◆ WRITTEN INSTRUCTION
Below is the data. Give it again, complete and exact.

+++

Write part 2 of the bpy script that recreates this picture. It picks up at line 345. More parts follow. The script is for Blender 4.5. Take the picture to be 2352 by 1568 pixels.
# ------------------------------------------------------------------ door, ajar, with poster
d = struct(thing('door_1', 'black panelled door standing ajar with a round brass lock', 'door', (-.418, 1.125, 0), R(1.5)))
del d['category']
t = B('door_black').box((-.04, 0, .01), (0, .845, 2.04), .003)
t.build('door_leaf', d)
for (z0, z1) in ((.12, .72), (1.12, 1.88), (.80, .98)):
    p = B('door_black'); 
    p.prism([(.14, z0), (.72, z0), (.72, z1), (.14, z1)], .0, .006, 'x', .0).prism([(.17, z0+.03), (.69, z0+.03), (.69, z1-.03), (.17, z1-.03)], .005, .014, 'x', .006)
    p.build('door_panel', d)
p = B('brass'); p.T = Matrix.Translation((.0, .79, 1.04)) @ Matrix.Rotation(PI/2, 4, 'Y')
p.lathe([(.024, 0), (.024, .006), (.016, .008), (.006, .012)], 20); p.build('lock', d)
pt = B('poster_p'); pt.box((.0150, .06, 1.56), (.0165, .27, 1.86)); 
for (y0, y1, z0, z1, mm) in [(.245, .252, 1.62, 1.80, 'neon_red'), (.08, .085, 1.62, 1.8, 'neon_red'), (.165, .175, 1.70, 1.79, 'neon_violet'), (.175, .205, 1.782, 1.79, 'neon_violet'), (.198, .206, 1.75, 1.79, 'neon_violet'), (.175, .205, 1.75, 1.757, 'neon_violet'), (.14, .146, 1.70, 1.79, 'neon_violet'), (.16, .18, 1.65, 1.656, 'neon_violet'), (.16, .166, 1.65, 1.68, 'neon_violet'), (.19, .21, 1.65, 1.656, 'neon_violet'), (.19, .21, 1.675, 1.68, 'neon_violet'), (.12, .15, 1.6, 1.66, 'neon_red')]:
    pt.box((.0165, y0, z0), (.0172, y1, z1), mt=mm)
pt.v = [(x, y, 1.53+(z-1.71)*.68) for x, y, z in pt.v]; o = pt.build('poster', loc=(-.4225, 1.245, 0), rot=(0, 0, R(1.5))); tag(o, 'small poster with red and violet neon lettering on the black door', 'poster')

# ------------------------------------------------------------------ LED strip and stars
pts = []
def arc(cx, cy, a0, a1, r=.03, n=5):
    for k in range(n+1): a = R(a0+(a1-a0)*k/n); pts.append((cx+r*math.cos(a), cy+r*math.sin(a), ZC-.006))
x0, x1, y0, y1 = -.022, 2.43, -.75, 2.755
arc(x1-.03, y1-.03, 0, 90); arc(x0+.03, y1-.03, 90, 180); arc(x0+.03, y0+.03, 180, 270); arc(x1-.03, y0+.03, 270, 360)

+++

◆ RESPONSE TO THE EXERCISE
Write part 2 of the bpy script that recreates this picture. It picks up at line 345. More parts follow. The script is for Blender 4.5. Take the picture to be 2352 by 1568 pixels.
# ------------------------------------------------------------------ door, ajar, with poster
d = struct(thing('door_1', 'black panelled door standing ajar with a round brass lock', 'door', (-.418, 1.125, 0), R(1.5)))
del d['category']
t = B('door_black').box((-.04, 0, .01), (0, .845, 2.04), .003)
t.build('door_leaf', d)
for (z0, z1) in ((.12, .72), (1.12, 1.88), (.80, .98)):
    p = B('door_black'); 
    p.prism([(.14, z0), (.72, z0), (.72, z1), (.14, z1)], .0, .006, 'x', .0).prism([(.17, z0+.03), (.69, z0+.03), (.69, z1-.03), (.17, z1-.03)], .005, .014, 'x', .006)
    p.build('door_panel', d)
p = B('brass'); p.T = Matrix.Translation((.0, .79, 1.04)) @ Matrix.Rotation(PI/2, 4, 'Y')
p.lathe([(.024, 0), (.024, .006), (.016, .008), (.006, .012)], 20); p.build('lock', d)
pt = B('poster_p'); pt.box((.0150, .06, 1.56), (.0165, .27, 1.86)); 
for (y0, y1, z0, z1, mm) in [(.245, .252, 1.62, 1.80, 'neon_red'), (.08, .085, 1.62, 1.8, 'neon_red'), (.165, .175, 1.70, 1.79, 'neon_violet'), (.175, .205, 1.782, 1.79, 'neon_violet'), (.198, .206, 1.75, 1.79, 'neon_violet'), (.175, .205, 1.75, 1.757, 'neon_violet'), (.14, .146, 1.70, 1.79, 'neon_violet'), (.16, .18, 1.65, 1.656, 'neon_violet'), (.16, .166, 1.65, 1.68, 'neon_violet'), (.19, .21, 1.65, 1.656, 'neon_violet'), (.19, .21, 1.675, 1.68, 'neon_violet'), (.12, .15, 1.6, 1.66, 'neon_red')]:
    pt.box((.0165, y0, z0), (.0172, y1, z1), mt=mm)
pt.v = [(x, y, 1.53+(z-1.71)*.68) for x, y, z in pt.v]; o = pt.build('poster', loc=(-.4225, 1.245, 0), rot=(0, 0, R(1.5))); tag(o, 'small poster with red and violet neon lettering on the black door', 'poster')

# ------------------------------------------------------------------ LED strip and stars
pts = []
def arc(cx, cy, a0, a1, r=.03, n=5):
    for k in range(n+1): a = R(a0+(a1-a0)*k/n); pts.append((cx+r*math.cos(a), cy+r*math.sin(a), ZC-.006))
x0, x1, y0, y1 = -.022, 2.43, -.75, 2.755
arc(x1-.03, y1-.03, 0, 90); arc(x0+.03, y1-.03, 90, 180); arc(x0+.03, y0+.03, 180, 270); arc(x1-.03, y0+.03, 270, 360)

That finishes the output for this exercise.